GIVEN REQUEST: Note how many lines include the word "from", and give that number by itself.

----------------------------------------

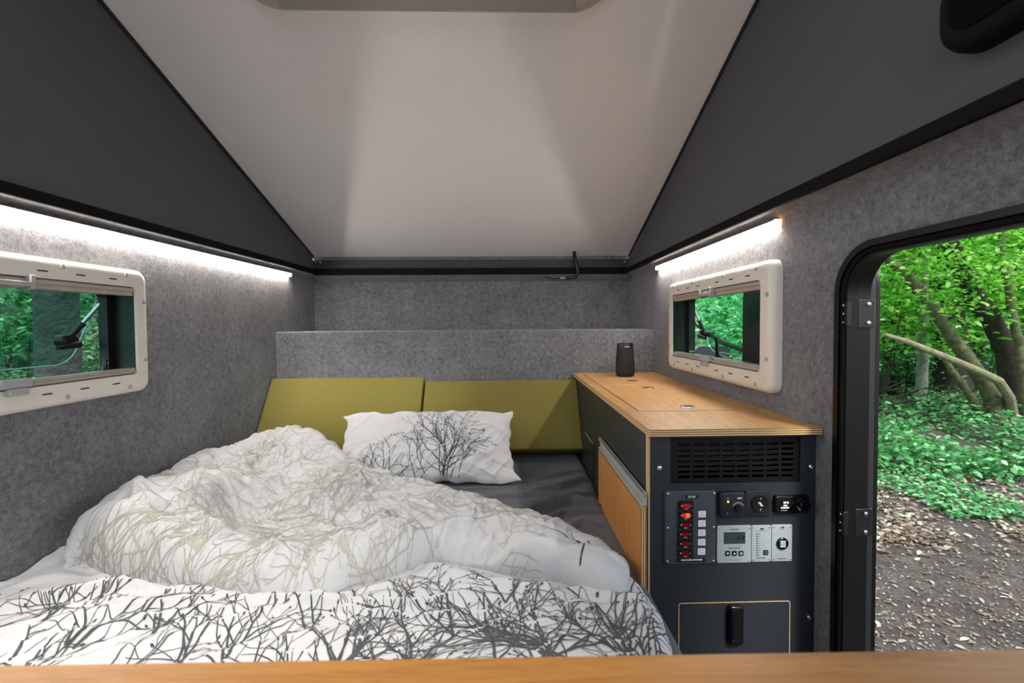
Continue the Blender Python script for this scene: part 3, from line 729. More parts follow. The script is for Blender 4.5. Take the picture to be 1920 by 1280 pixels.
# soften the outline
def chaikin(P, k=2):
    for _ in range(k): P = [q for i in range(len(P)) for q in ((P[i][0]*.75+P[(i+1) % len(P)][0]*.25, P[i][1]*.75+P[(i+1) % len(P)][1]*.25), (P[i][0]*.25+P[(i+1) % len(P)][0]*.75, P[i][1]*.25+P[(i+1) % len(P)][1]*.75))]
    return P
outL = chaikin(outL, 2)
G = Grid(XL+.002, .34, .84, 1.94, .004)
dL, _, _ = segdist(G.X, G.Y, outL, True); inL = inside(G.X, G.Y, outL)
h = np.clip(tps(pts, vals, G.X, G.Y, 3e-4), .055, .19)
for p_, hh, amp, w, wn in (([(610, 868), (560, 885), (520, 915), (480, 950), (455, 985)], .11, -.014, .03, None), ([(600, 872), (700, 930), (800, 955), (900, 985)], .11, .008, .05, .03),
                        ([(250, 925), (262, 945), (300, 960)], .15, .020, .022, None), ([(330, 985), (400, 1000), (470, 1015)], .11, .016, .025, .012), ([(300, 950), (370, 965), (420, 995)], .13, .014, .022, .012),
                        ([(430, 1005), (455, 1030), (500, 1050)], .1, -.009, .022, None), ([(470, 1000), (520, 1030), (560, 1045)], .10, .015, .022, .012),
                        ([(345, 1020), (420, 1050), (520, 1068), (600, 1062), (680, 1040), (760, 1008)], .09, -.012, .012, None), ([(200, 1000), (230, 980), (300, 985), (340, 1010)], .13, .010, .02, .012),
                        ([(800, 1000), (870, 1012), (930, 1020), (1000, 1010), (1040, 992)], .08, -.020, .014, None), ([(800, 1012), (900, 1035), (1010, 1038), (1090, 1052), (1150, 1085)], .07, .018, .028, .02),
                        ([(760, 985), (820, 1015), (880, 1030)], .09, .014, .018, .012), ([(480, 840), (520, 850), (560, 862)], .15, .010, .02, .012), ([(420, 860), (470, 855), (520, 862)], .15, .008, .02, .015),
                        ([(540, 880), (590, 890), (640, 900)], .12, .008, .02, None), ([(700, 1000), (740, 965), (800, 950)], .10, .012, .025, .014), ([(620, 1000), (680, 975), (730, 960)], .10, -.008, .018, None)):
    h = h+fold(G.X, G.Y, p_, hh, amp, w, wn)
wx = fbm(G.X*3, G.Y*3, 2, 61)*1.2
rd = lambda q, w_: np.clip(1-np.abs(q)*w_, 0, 1)**2
h = h+.009*rd(fbm(G.X*5+wx*1.5+G.Y*4, G.Y*9-wx*2-G.X*3, 2, 101), 6)+.007*rd(fbm(G.X*11+wx*2, G.Y*7+G.X*6, 2, 103), 6)-.006*rd(fbm(G.X*8-wx*2, G.Y*12+wx, 2, 105), 5)
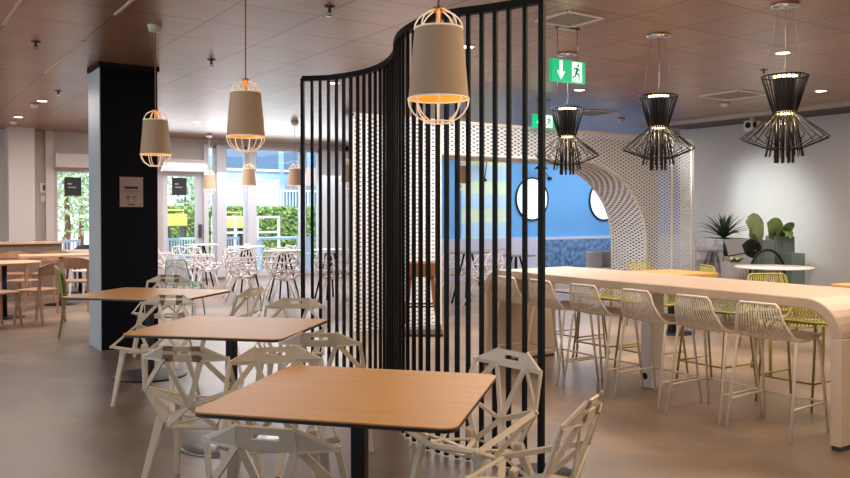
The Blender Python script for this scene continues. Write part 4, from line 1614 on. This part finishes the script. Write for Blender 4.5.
# building across the street
bmat = M('facade', (150, 178, 206), .7); tt = NT(bmat)
v = tt.coord('Object', (1, 1, 1))
no = tt.n('ShaderNodeTexNoise', Scale=.35, Detail=3.0); tt.l(v, no.inputs['Vector'])
tt.l(tt.ramp(no.outputs['Fac'], [(0.35, (138, 168, 200)), (0.65, (176, 198, 218))]), tt.b.inputs['Base Color'])
YF = 40.0
a_, b_ = PY(205, 150, YF), PY(380, 150, YF)
o = thing('building', 'pale blue apartment building across the street outside', 'building', (a_.x, YF, 0))
Wb = b_.x - a_.x
MB().box(0, Wb, 0, 4, 0, 6.2).build('facade', bmat, o)
WIND = M('far_window', (88, 112, 140), .2)
for k in range(6):
    for r_ in range(2):
        x = 1.0 + k * Wb / 6.2
        f_ = MB().box(x, x + 1.3, -.06, 0, 1.1 + r_ * 2.7, 2.6 + r_ * 2.7).build('window', WIND, o)
        MB().box(x - .08, x + 1.38, -.10, -.061, .98 + r_ * 2.7, 1.1 + r_ * 2.7).build('sill', WHITEP, f_)
for r_ in range(1):
    m = MB(); m.box(Wb * .42, Wb * .75, -1.0, -.11, 2.95 + r_ * 2.7, 3.1 + r_ * 2.7)
    m.box(Wb * .42, Wb * .75, -1.0, -.95, 3.1 + r_ * 2.7, 3.9 + r_ * 2.7)
    m.build('balcony', M('balcony_terracotta', (176, 152, 146), .7) if 'balcony_terracotta' not in bpy.data.materials else bpy.data.materials['balcony_terracotta'], o)
TREEL = mottled('tree_leaves', (150, 172, 120), (196, 212, 166), 3, .7)
# trees outside the doors
for (px_, Y_, h_, lab) in ((66, 27, 5.0, 'leafy tree outside the glass door left of the pillar'), (186, 29, 5.2, 'leafy tree outside the second glass door'), (80, 31, 6, 'leafy tree farther off outside the left door')):
    c_ = PY(px_, 213, Y_) if px_ else Vector((23, 5.5, 0))
    Y_ = c_.y
    o = thing('tree', lab, 'tree', (c_.x, Y_, 0), 0, 'trees outside the glass doors')
    m = MB(); m.tube([(0, 0, 0), (.05, 0, 1.2), (0, .05, 2.6)], .12, 8, r2=.06); m.build('trunk', WOODB, o)
    m = MB()
    for i in range(1500):
        dv = Vector((rr_.gauss(0, 1), rr_.gauss(0, 1), rr_.gauss(0, 1))).normalized() * (rr_.random() ** .4)
        c2_ = Vector((dv.x * 1.5, dv.y * 1.3, h_ * .56 + dv.z * h_ * .44))
        u = Vector((rr_.uniform(-1, 1), rr_.uniform(-1, 1), rr_.uniform(-1, 1))).normalized() * rr_.uniform(.06, .13)
        w_ = u.orthogonal().normalized() * u.length * .6
        m.add([c2_ - u, c2_ + w_, c2_ + u, c2_ - w_], [(0, 1, 2, 3)])
    m.build('foliage', TREEL, o)

# ------------------------------------------------------------------ light
wd = bpy.data.worlds.new('sky'); bpy.context.scene.world = wd; wd.use_nodes = True
bg = wd.node_tree.nodes['Background']
bg.inputs[0].default_value = (.74, .86, 1.0, 1); bg.inputs[1].default_value = 1.9
sun = bpy.data.lights.new('sun', 'SUN'); sun.energy = 3.4; sun.angle = .05; sun.color = (1, .95, .86)
so = bpy.data.objects.new('sun', sun); C.objects.link(so)
so.rotation_euler = Vector((.35, .55, -.75)).to_track_quat('-Z', 'Y').to_euler()


def area(loc_, sx_, sy_, en, col, rot=(0, 0, 0)):
    l = bpy.data.lights.new('area_fill_light', 'AREA'); l.shape = 'RECTANGLE'; l.size = sx_; l.size_y = sy_; l.energy = en; l.color = col
    o = bpy.data.objects.new('area_fill_light', l); C.objects.link(o); o.location = loc_; o.rotation_euler = rot
    return o


WARM = (1, .82, .62)  # unseen fill lights added under the ceiling to brighten each zone
area((3.2, .6, CEIL - .05), 2.5, 2.5, 52, WARM)
area((8.5, 3.6, CEIL - .05), 3.5, 4, 165, (1, .82, .64))
area((4.6, 2.6, CEIL - .05), 2.5, 3, 62, (1, .78, .56))
area((0.2, 5.0, CEIL - .05), 2.5, 3, 18, (1, .86, .74))
area((6.2, 7.2, CEIL - .05), 3, 2, 130, (1, .96, .92))
area((13.5, 12.6, CEIL - .05), 6, 2.6, 190, (1, .96, .92))
area((2.5, 13.5, CEIL - .05), 5, 4, 170, (1, .90, .84))
area((7.0, 15.0, CEIL - .05), 4, 3, 130, (.95, .96, 1))
# added area lights standing in for daylight at the far and left windows
area((wx(255), YW - .35, 2.62), 4.6, .7, 60, (.84, .9, 1.0), (math.radians(38), 0, PI))
area((XL + .3, 8.5, 1.6), 11, 2.1, 120, (.80, .90, 1.0), (PI / 2, 0, -PI / 2))
# wash on the right wall
sw_ = spot((XR - 2.6, 8.6, CEIL - .06), 420, (.97, 1, .90), 52, .25, 1.0)
sw_.rotation_euler = (Vector((XR, 8.55, 1.45)) - sw_.location).to_track_quat('-Z', 'Y').to_euler()

sq_ = spot((11.2, 4.6, CEIL - .06), 70, (1, .66, .40), 90, .2, 1.0)  # added warm fill spot, tints the right part of the wall
sq_.rotation_euler = (Vector((XR, 5.6, 1.7)) - sq_.location).to_track_quat('-Z', 'Y').to_euler()
sp_ = spot((9.6, 6.9, CEIL - .06), 150, (1, .97, .88), 50, .1, .7)  # added fill spot, brightens the plants and planters
sp_.rotation_euler = (Vector((11.2, 7.8, 1.0)) - sp_.location).to_track_quat('-Z', 'Y').to_euler()

# ------------------------------------------------------------------ camera
cam = bpy.data.cameras.new('camera'); co = bpy.data.objects.new('camera', cam); C.objects.link(co)
cam.sensor_width = 36; cam.sensor_fit = 'HORIZONTAL'
cam.lens = FPX / 850 * 36
co.location = (0, 0, EYE)
co.rotation_euler = (PI / 2 - PITCH, 0, -A0)
cam.shift_y = -(239 - HOR - FPX * math.tan(PITCH)) / 850
cam.clip_start = .05; cam.clip_end = 300
sc = bpy.context.scene
sc.camera = co
sc.view_settings.view_transform = 'Standard'
sc.view_settings.exposure = 0.45
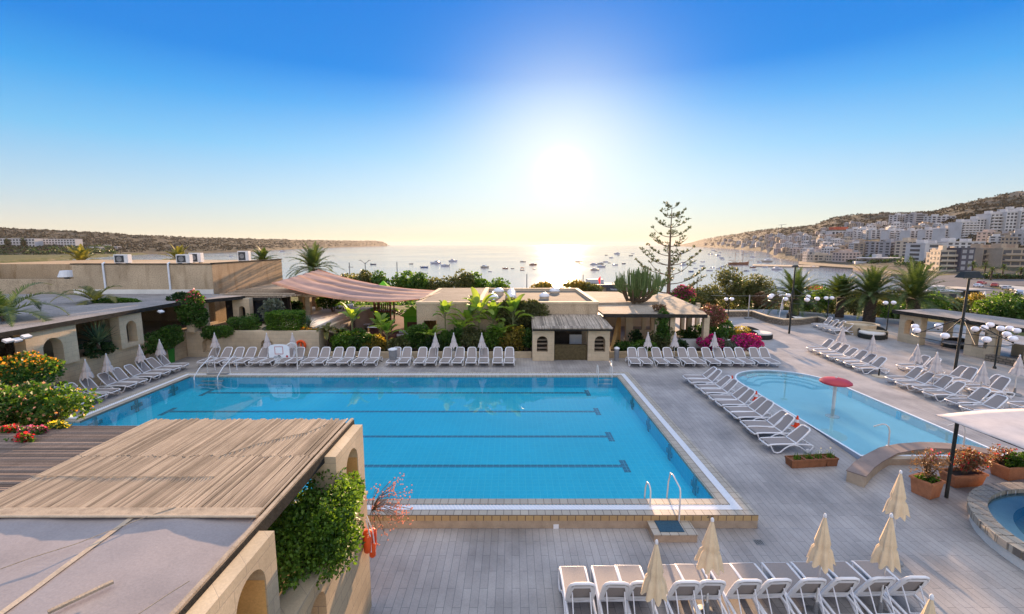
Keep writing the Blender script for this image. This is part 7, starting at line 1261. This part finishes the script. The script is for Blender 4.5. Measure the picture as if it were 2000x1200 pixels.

----------------------------------------

COMPLETE RESPONSE: 2